*Written instruction*.
All the data should be repeated exactly. Any image in it is left out.

*Dataset extract*.

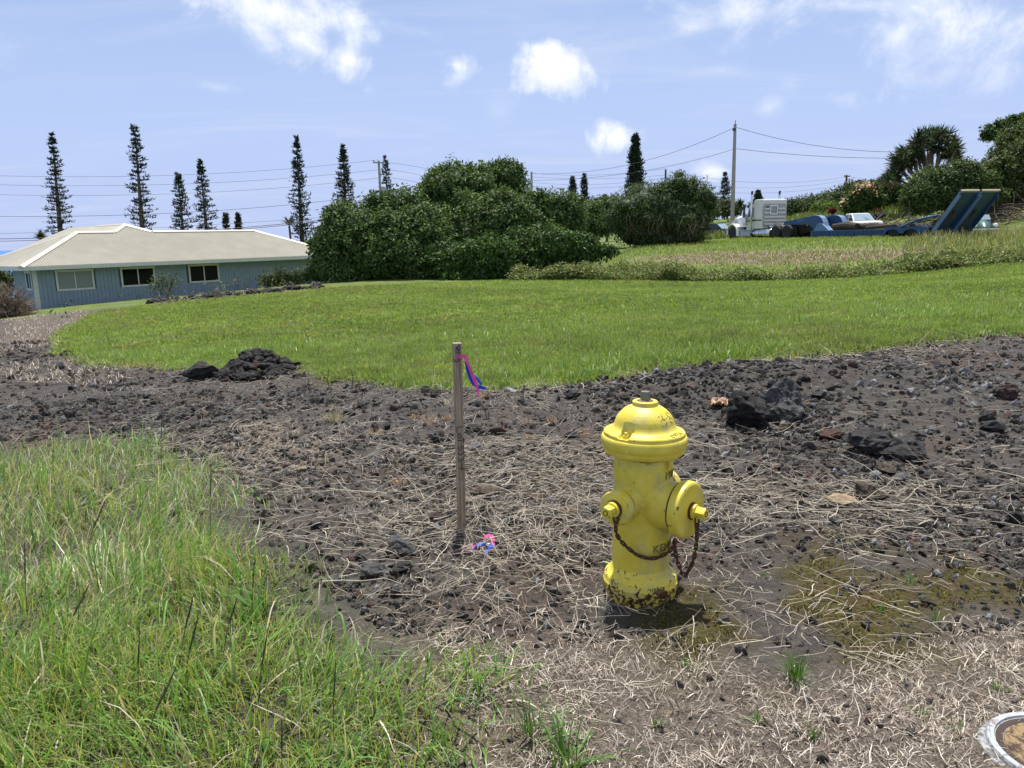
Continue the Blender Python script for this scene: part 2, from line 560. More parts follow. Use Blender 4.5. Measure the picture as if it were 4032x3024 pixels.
LAWN = GP([(140, 722), (150, 748), (180, 775), (240, 787), (330, 794), (400, 797), (560, 792), (640, 800), (700, 806), (780, 818), (850, 831), (1030, 836), (1180, 834), (1290, 829),
           (1350, 816), (1400, 802), (1500, 793), (1640, 783), (1800, 762), (2000, 738), (2212, 717)])
LAWN += [(9, 9.6), (22, 17), (28, 26), (24, 30.5)]
LAWN += GP([(2212, 562), (2050, 580), (1900, 593), (1600, 606), (1300, 603), (1100, 605), (1000, 609), (900, 614), (760, 620), (600, 632), (480, 644), (330, 658), (230, 672), (170, 698)])
FGREEN = [(-7, -0.5), (-9, 4.5)] + GP([(0, 962), (120, 952), (240, 935), (340, 945), (420, 985), (470, 1000), (540, 1040), (590, 1085), (620, 1160), (700, 1210), (780, 1265), (850, 1325), (940, 1372), (1030, 1430), (1050, 1500), (1065, 1590), (1040, 1659)]) + [(-0.35, 1.2), (-1, -0.5)]
LITTER1 = GP([(850, 1360), (1000, 1400), (1300, 1395), (1500, 1405), (1700, 1440), (1900, 1420), (2212, 1370)]) + [(3.2, 2.3), (3, 0), (-1.2, 0), (-0.4, 1.4)]
LITTER2 = GP([(0, 690), (200, 668), (230, 672), (170, 698), (140, 722), (120, 740), (0, 760)])
LITTER3 = GP([(430, 940), (520, 900), (640, 910), (700, 1000), (660, 1080), (600, 1090), (540, 1040), (470, 1000)])
MOSS = GP([(1500, 1270), (1600, 1240), (1750, 1215), (1900, 1200), (2060, 1205), (2212, 1240), (2212, 1370), (2050, 1400), (1900, 1425), (1700, 1440), (1560, 1420), (1470, 1400), (1450, 1330)])
DRYBANK = GP([(1380, 560), (1500, 548), (1700, 542), (1900, 540), (2010, 537), (2030, 545), (1850, 565), (1700, 572), (1500, 570)])

# fan-shaped sheet, fine near the camera
NA, NY = 380, 430
_t = np.linspace(0, 1, NY)
Ys = -1.2 + 2.2 * (np.exp(_t * math.log(1 + 420 / 2.2)) - 1)
_a = np.linspace(-1, 1, NA)
_a = _a * 1.15 + 0.75 * np.sign(_a) * np.abs(_a) ** 5
gx = _a[None, :] * (Ys[:, None] + 3.4)
gy = np.repeat(Ys[:, None], NA, 1)
gz = H(gx, gy)
lawn_d = polydist(gx, gy, LAWN); fg_d = polydist(gx, gy, FGREEN)
near = np.exp(-np.maximum(gy - 3, 0) / 9.0) * np.exp(-np.maximum(np.abs(gx) - 4, 0) / 8)
soil = sstep(0.25, -0.15, lawn_d)
relief = (fbm(gx * 0.9, gy * 0.9, 3, 3) - .5) * 0.09 + (fbm(gx * 4, gy * 4, 3, 5) - .5) * 0.045 + (fbm(gx * 13, gy * 13, 2, 9) - .5) * 0.022
gz = gz + relief * near * soil
def mound(cx, cy, rx, ry, h):
    return h * np.exp(-(((gx - cx) / rx) ** 2 + ((gy - cy) / ry) ** 2))
_mp = G(1640 * S, 815 * S)
def H_extra(x, y):
    """the low heaps of cinder at the edge of the lawn"""
    return 0.17 * np.exp(-(((x - 2.3) / 1.1) ** 2 + ((y - 6.5) / 0.55) ** 2)) + 0.07 * np.exp(-(((x - 1.0) / 0.7) ** 2 + ((y - 6.2) / 0.5) ** 2))
gz = gz + H_extra(gx, gy)
# zones
def zone(poly, soft, nseed, amt=0.35, sc=2.2):
    d = polydist(gx, gy, poly) + (fbm(gx * sc, gy * sc, 4, nseed) - .5) * amt * 2
    return sstep(-soft, soft, d)
z_lawn = zone(LAWN, 0.12, 11, 0.16, 2.0)
z_far = sstep(27, 31, gy + np.maximum(gx, 0) * .25 + (fbm(gx * .3, gy * .3, 3, 21) - .5) * 3) * (1 - z_lawn)
z_fg = zone(FGREEN, 0.1, 12, 0.15)
z_lit = np.clip(zone(LITTER1, 0.2, 13) + zone(LITTER2, 0.5, 14, 0.8, .8) + zone(LITTER3, 0.12, 15), 0, 1)
z_moss = zone(MOSS, 0.22, 16, 0.4, 2.6) * sstep(0.34, 0.55, fbm(gx * 3.2, gy * 3.2, 4, 33))
z_dry = zone(DRYBANK, 0.9, 17, 1.2, .5)
z_red = sstep(0.56, 0.70, fbm(gx * 1.5, gy * 1.5, 4, 44)) * (1 - z_lawn)
vid = np.arange(NA * NY).reshape(NY, NA)
quads = np.stack([vid[:-1, :-1], vid[:-1, 1:], vid[1:, 1:], vid[1:, :-1]], -1).reshape(-1, 4)
GV = np.stack([gx, gy, gz], -1).reshape(-1, 3)

gm = bpy.data.materials.new('ground'); t, out = nodes_of(gm); N = NT(t)
pos = N.geo('Position')
z1 = N.sepc(N.attr('zone')); z2 = N.sepc(N.attr('zone2'))
n_big = N.noise(pos, 1.3, 5, .6); n_mid = N.noise(pos, 9, 6, .65); n_fine = N.noise(pos, 60, 4, .6); n_grain = N.noise(pos, 260, 2, .6)
vor = N.voro(pos, 34); vor2 = N.voro(pos, 90)
soilc = N.mix(N.ramp(n_mid, .3, .7), (.022, .0195, .0175), (.066, .059, .052))
soilc = N.mix(N.ramp(n_grain, .45, .75, 0, .55), soilc, (.135, .122, .108))
soilc = N.mix(N.math('MULTIPLY', z2[2], .32), soilc, (.070, .040, .028))
litc = N.mix(N.ramp(n_fine, .3, .7), (.09, .068, .05), (.34, .28, .215))
litc = N.mix(N.ramp(n_grain, .35, .6), (.05, .036, .026), litc)
mossc = N.mix(N.ramp(n_fine, .3, .65), (.022, .018, .005), (.070, .062, .010))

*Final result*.
Continue the Blender Python script for this scene: part 2, from line 560. More parts follow. Use Blender 4.5. Measure the picture as if it were 4032x3024 pixels.
LAWN = GP([(140, 722), (150, 748), (180, 775), (240, 787), (330, 794), (400, 797), (560, 792), (640, 800), (700, 806), (780, 818), (850, 831), (1030, 836), (1180, 834), (1290, 829),
           (1350, 816), (1400, 802), (1500, 793), (1640, 783), (1800, 762), (2000, 738), (2212, 717)])
LAWN += [(9, 9.6), (22, 17), (28, 26), (24, 30.5)]
LAWN += GP([(2212, 562), (2050, 580), (1900, 593), (1600, 606), (1300, 603), (1100, 605), (1000, 609), (900, 614), (760, 620), (600, 632), (480, 644), (330, 658), (230, 672), (170, 698)])
FGREEN = [(-7, -0.5), (-9, 4.5)] + GP([(0, 962), (120, 952), (240, 935), (340, 945), (420, 985), (470, 1000), (540, 1040), (590, 1085), (620, 1160), (700, 1210), (780, 1265), (850, 1325), (940, 1372), (1030, 1430), (1050, 1500), (1065, 1590), (1040, 1659)]) + [(-0.35, 1.2), (-1, -0.5)]
LITTER1 = GP([(850, 1360), (1000, 1400), (1300, 1395), (1500, 1405), (1700, 1440), (1900, 1420), (2212, 1370)]) + [(3.2, 2.3), (3, 0), (-1.2, 0), (-0.4, 1.4)]
LITTER2 = GP([(0, 690), (200, 668), (230, 672), (170, 698), (140, 722), (120, 740), (0, 760)])
LITTER3 = GP([(430, 940), (520, 900), (640, 910), (700, 1000), (660, 1080), (600, 1090), (540, 1040), (470, 1000)])
MOSS = GP([(1500, 1270), (1600, 1240), (1750, 1215), (1900, 1200), (2060, 1205), (2212, 1240), (2212, 1370), (2050, 1400), (1900, 1425), (1700, 1440), (1560, 1420), (1470, 1400), (1450, 1330)])
DRYBANK = GP([(1380, 560), (1500, 548), (1700, 542), (1900, 540), (2010, 537), (2030, 545), (1850, 565), (1700, 572), (1500, 570)])

# fan-shaped sheet, fine near the camera
NA, NY = 380, 430
_t = np.linspace(0, 1, NY)
Ys = -1.2 + 2.2 * (np.exp(_t * math.log(1 + 420 / 2.2)) - 1)
_a = np.linspace(-1, 1, NA)
_a = _a * 1.15 + 0.75 * np.sign(_a) * np.abs(_a) ** 5
gx = _a[None, :] * (Ys[:, None] + 3.4)
gy = np.repeat(Ys[:, None], NA, 1)
gz = H(gx, gy)
lawn_d = polydist(gx, gy, LAWN); fg_d = polydist(gx, gy, FGREEN)
near = np.exp(-np.maximum(gy - 3, 0) / 9.0) * np.exp(-np.maximum(np.abs(gx) - 4, 0) / 8)
soil = sstep(0.25, -0.15, lawn_d)
relief = (fbm(gx * 0.9, gy * 0.9, 3, 3) - .5) * 0.09 + (fbm(gx * 4, gy * 4, 3, 5) - .5) * 0.045 + (fbm(gx * 13, gy * 13, 2, 9) - .5) * 0.022
gz = gz + relief * near * soil
def mound(cx, cy, rx, ry, h):
    return h * np.exp(-(((gx - cx) / rx) ** 2 + ((gy - cy) / ry) ** 2))
_mp = G(1640 * S, 815 * S)
def H_extra(x, y):
    """the low heaps of cinder at the edge of the lawn"""
    return 0.17 * np.exp(-(((x - 2.3) / 1.1) ** 2 + ((y - 6.5) / 0.55) ** 2)) + 0.07 * np.exp(-(((x - 1.0) / 0.7) ** 2 + ((y - 6.2) / 0.5) ** 2))
gz = gz + H_extra(gx, gy)
# zones
def zone(poly, soft, nseed, amt=0.35, sc=2.2):
    d = polydist(gx, gy, poly) + (fbm(gx * sc, gy * sc, 4, nseed) - .5) * amt * 2
    return sstep(-soft, soft, d)
z_lawn = zone(LAWN, 0.12, 11, 0.16, 2.0)
z_far = sstep(27, 31, gy + np.maximum(gx, 0) * .25 + (fbm(gx * .3, gy * .3, 3, 21) - .5) * 3) * (1 - z_lawn)
z_fg = zone(FGREEN, 0.1, 12, 0.15)
z_lit = np.clip(zone(LITTER1, 0.2, 13) + zone(LITTER2, 0.5, 14, 0.8, .8) + zone(LITTER3, 0.12, 15), 0, 1)
z_moss = zone(MOSS, 0.22, 16, 0.4, 2.6) * sstep(0.34, 0.55, fbm(gx * 3.2, gy * 3.2, 4, 33))
z_dry = zone(DRYBANK, 0.9, 17, 1.2, .5)
z_red = sstep(0.56, 0.70, fbm(gx * 1.5, gy * 1.5, 4, 44)) * (1 - z_lawn)
vid = np.arange(NA * NY).reshape(NY, NA)
quads = np.stack([vid[:-1, :-1], vid[:-1, 1:], vid[1:, 1:], vid[1:, :-1]], -1).reshape(-1, 4)
GV = np.stack([gx, gy, gz], -1).reshape(-1, 3)

gm = bpy.data.materials.new('ground'); t, out = nodes_of(gm); N = NT(t)
pos = N.geo('Position')
z1 = N.sepc(N.attr('zone')); z2 = N.sepc(N.attr('zone2'))
n_big = N.noise(pos, 1.3, 5, .6); n_mid = N.noise(pos, 9, 6, .65); n_fine = N.noise(pos, 60, 4, .6); n_grain = N.noise(pos, 260, 2, .6)
vor = N.voro(pos, 34); vor2 = N.voro(pos, 90)
soilc = N.mix(N.ramp(n_mid, .3, .7), (.022, .0195, .0175), (.066, .059, .052))
soilc = N.mix(N.ramp(n_grain, .45, .75, 0, .55), soilc, (.135, .122, .108))
soilc = N.mix(N.math('MULTIPLY', z2[2], .32), soilc, (.070, .040, .028))
litc = N.mix(N.ramp(n_fine, .3, .7), (.09, .068, .05), (.34, .28, .215))
litc = N.mix(N.ramp(n_grain, .35, .6), (.05, .036, .026), litc)
mossc = N.mix(N.ramp(n_fine, .3, .65), (.022, .018, .005), (.070, .062, .010))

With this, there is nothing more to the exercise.